On the other hand, some pretty smart people think it's the way to control overfishing and make "fisherman" an occupation that's not so way-high-up on the most-dangerous-jobs list.

This whole debate recently came home to the Fremont neighborhood of Seattle -- known by locals as "the Center of the Universe," and also the location of InvestigateWest's "World Headquarters," as I like to call our small office. Young environmental campaigners stood in front of the PCC Natural Markets co-op gathering signatures in front of signs warning of the demise of the family fisherman.

They're fighting an Obama administration push to divvy up fish catches. Under the plan, the shares of a given fish catch coming out of such a division would become a property right call an Individual Fishing Quota, or IFQ. As a property right, it can be sold or traded -- flying in the face of the traditional understanding of fisheries as a common resource.

This yelloweye rockfish suffered

This is a fight that hasn't gotten a lot of news coverage, considering how radically it could reshape the fishing industry.

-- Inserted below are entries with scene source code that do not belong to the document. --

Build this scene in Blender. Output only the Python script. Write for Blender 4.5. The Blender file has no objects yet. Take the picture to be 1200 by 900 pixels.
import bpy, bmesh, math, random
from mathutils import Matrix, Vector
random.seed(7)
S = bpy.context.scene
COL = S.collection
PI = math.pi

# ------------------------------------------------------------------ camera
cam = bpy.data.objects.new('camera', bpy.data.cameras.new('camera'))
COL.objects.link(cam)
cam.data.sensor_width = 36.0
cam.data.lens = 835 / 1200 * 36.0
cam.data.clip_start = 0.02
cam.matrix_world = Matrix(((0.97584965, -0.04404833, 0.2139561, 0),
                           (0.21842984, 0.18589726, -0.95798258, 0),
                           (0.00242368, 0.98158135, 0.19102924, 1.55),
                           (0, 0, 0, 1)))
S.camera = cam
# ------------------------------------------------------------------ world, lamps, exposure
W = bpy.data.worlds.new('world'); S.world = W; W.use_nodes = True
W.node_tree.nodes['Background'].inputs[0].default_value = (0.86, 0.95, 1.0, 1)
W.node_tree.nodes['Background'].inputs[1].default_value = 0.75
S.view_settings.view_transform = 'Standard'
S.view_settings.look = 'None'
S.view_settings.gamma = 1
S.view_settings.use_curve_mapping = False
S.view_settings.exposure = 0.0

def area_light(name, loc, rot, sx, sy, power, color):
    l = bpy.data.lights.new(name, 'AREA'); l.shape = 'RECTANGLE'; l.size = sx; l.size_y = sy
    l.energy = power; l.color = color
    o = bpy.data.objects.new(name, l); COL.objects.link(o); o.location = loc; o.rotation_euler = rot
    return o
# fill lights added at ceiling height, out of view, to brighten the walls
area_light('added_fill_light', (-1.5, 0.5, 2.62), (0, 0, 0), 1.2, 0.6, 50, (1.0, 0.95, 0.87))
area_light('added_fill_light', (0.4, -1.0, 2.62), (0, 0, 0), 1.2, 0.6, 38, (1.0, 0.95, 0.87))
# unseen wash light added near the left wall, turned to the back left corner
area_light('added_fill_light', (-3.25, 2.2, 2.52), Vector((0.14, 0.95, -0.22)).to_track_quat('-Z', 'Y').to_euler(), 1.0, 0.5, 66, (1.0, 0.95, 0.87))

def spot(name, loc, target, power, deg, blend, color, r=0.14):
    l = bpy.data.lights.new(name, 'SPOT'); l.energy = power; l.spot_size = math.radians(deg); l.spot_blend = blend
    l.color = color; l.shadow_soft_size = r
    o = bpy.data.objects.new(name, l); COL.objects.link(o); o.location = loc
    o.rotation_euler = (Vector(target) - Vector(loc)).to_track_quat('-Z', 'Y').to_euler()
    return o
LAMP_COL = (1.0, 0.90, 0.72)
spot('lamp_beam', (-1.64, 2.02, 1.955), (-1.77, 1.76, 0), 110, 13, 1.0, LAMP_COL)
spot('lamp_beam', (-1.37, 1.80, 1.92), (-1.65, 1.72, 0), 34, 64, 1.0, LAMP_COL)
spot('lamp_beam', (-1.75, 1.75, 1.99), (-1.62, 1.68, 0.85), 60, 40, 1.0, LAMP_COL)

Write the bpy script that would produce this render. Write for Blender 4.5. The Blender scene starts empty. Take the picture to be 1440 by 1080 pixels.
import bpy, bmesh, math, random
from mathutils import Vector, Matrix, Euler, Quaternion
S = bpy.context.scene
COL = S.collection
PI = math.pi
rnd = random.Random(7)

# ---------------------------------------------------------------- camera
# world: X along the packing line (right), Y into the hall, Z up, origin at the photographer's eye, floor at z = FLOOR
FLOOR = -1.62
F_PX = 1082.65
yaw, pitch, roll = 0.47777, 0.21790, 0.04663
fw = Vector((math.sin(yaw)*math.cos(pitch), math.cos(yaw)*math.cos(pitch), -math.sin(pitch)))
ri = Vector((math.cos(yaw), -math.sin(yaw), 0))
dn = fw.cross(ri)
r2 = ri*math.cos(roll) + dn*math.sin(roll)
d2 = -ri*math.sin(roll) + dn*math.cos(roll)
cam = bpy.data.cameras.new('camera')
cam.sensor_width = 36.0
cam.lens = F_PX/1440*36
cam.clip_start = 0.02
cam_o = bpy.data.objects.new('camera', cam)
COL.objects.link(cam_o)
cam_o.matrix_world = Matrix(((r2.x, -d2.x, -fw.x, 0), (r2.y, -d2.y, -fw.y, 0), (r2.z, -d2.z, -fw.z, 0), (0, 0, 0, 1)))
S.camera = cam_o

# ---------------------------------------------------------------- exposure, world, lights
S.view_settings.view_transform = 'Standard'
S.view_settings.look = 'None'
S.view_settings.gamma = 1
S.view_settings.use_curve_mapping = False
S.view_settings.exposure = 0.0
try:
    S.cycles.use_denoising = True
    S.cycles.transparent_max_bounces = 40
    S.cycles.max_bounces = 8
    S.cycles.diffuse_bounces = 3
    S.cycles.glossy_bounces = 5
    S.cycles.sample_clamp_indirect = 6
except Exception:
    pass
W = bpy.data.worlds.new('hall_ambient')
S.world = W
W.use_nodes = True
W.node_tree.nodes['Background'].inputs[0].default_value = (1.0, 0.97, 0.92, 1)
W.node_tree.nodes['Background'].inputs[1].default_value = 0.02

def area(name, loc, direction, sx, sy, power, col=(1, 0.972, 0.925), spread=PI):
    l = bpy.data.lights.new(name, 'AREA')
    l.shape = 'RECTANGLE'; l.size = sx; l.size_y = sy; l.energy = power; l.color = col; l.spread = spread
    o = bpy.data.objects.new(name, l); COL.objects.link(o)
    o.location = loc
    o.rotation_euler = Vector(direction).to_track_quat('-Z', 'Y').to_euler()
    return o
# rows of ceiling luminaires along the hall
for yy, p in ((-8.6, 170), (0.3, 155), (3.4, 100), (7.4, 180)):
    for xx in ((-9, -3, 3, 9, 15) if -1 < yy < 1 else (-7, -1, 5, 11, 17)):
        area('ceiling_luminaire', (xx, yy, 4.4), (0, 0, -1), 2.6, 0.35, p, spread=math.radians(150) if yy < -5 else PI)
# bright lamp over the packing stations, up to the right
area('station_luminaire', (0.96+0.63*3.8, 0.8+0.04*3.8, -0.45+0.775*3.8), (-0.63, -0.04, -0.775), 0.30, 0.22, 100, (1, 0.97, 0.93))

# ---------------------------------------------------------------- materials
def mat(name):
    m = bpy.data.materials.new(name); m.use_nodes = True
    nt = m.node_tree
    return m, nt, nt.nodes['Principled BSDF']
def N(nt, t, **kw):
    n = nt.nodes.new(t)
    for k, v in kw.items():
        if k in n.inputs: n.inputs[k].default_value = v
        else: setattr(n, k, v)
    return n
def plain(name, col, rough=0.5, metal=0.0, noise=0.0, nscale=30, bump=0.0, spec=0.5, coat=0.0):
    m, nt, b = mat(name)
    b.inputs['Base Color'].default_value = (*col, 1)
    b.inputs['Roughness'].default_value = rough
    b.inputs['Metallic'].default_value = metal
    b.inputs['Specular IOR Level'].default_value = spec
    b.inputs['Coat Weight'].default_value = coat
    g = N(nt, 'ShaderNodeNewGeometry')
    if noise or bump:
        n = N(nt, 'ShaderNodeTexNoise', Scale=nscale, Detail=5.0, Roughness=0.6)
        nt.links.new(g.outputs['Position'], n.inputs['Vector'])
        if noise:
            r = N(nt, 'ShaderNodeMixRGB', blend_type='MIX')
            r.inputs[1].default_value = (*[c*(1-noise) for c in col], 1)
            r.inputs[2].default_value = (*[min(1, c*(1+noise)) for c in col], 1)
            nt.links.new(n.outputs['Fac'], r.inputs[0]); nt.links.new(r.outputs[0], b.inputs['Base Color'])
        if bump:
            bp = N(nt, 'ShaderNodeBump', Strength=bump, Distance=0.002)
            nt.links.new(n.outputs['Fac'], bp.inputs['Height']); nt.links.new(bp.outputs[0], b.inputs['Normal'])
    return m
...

The idea of these "catch shares" being divvied up privately is getting a huge push from the National Oceanic and Atmospheric  Administration, spurred by Obama's NOAA head Jane Lubchenco, who previously served as vice chairman of the board of the Environmental Defense Fund. EDF has long championed market-based solutions to environmental problems, and with some success.

The basic theory behind IFQs is that by reserving a certain portion of the catch for each boat, the government invests each boat captain with a responsibility to fish responsibly -- and safely -- instead of chasing madly after fish until the mutually shared quota is reached. It's supposed to cut way back on bycatch, to name one environmental benefit.

My erstwhile colleague Mike Lewis wrote about efforts to, as they say, "rationalize" Alaska's king crab catch. It sounded good. In another fishery, halibut, IFQs are the reason Northwesterners can get fresh, high-quality halibut through much of the year. And to hear EDF tell it, it's better for halibut fishermen, too.

But critics say these catch-share systems say they have concentrated the catch among large corporations, pushing out the smaller family fishermen.

Obama, Lubchenco and EDF are finding that they've taken on some formidable foes. Last week the well-funded Pew Environment Group urged the Obama administration to "go slow" on the idea.

And members of Congress are starting to send up flares, too.

Now Carina Barnett-Loro, an organizer with Food and Water Watch who helped staff the recent event outside PCC, tells me the group this week is trying to convince U.S. Sen. Maria Cantwell to see the question as opponents do. Here's how Barnett-Loro makes her pitch against the plan:

Catch shares are just a way of deciding who gets the fish and the way it’s being allocated, it’s all  big corporations. It went from a derby system to privatization plans for pretty much every federal fishery. . . .  Socially, it's kind of the basics that fisheries are a public resource.

Zeke Grader, head of the Pacific Coast Federation of Fishermens' Associations, was pithy in a recent story in the Santa Monica Daily Press:

People feel free markets and privatization will save us. Well, it didn't save Wall Street.

Getting Cantwell's ear would be a big step forward for the opponents of this plan, because she is chairwoman of the Senate subcommittee that governs fisheries.

Here in the Pacific Northwest, the fish we're hearing about most  in this context are rockfish, the long-lived, slow-growing and multi-hued fish found near the bottom -- the rocks -- off the Pacific coast.

Although many Pacific groundfish stocks have been pretty badly overfished, I can go down the street and buy fillets for something like $6 a pound. (But not at PCC. I've never seen this so-called "pacific snapper" for sale there.) It's the low price that groundfish command in the market that's the disincentive to conservation, if you ask me.

When Dateline Earth last checked in on this controversy -- during the Bush administration -- the Pacific Fishery Management Council had voted to go along with splitting up the catch of rockfish. It seemed sure to mean fewer boats chasing more fish. As for conservation? Hard to say.

Earlier this year the council stepped back from plans to go to IFQs for all groundfish catches. (PDF; see pages 7-8).

Nationally, it looks like now, particularly because of unhappiness among New England fishermen, this privatization push may have to wait for another day. What Sen. Cantwell has to say will be pivotal.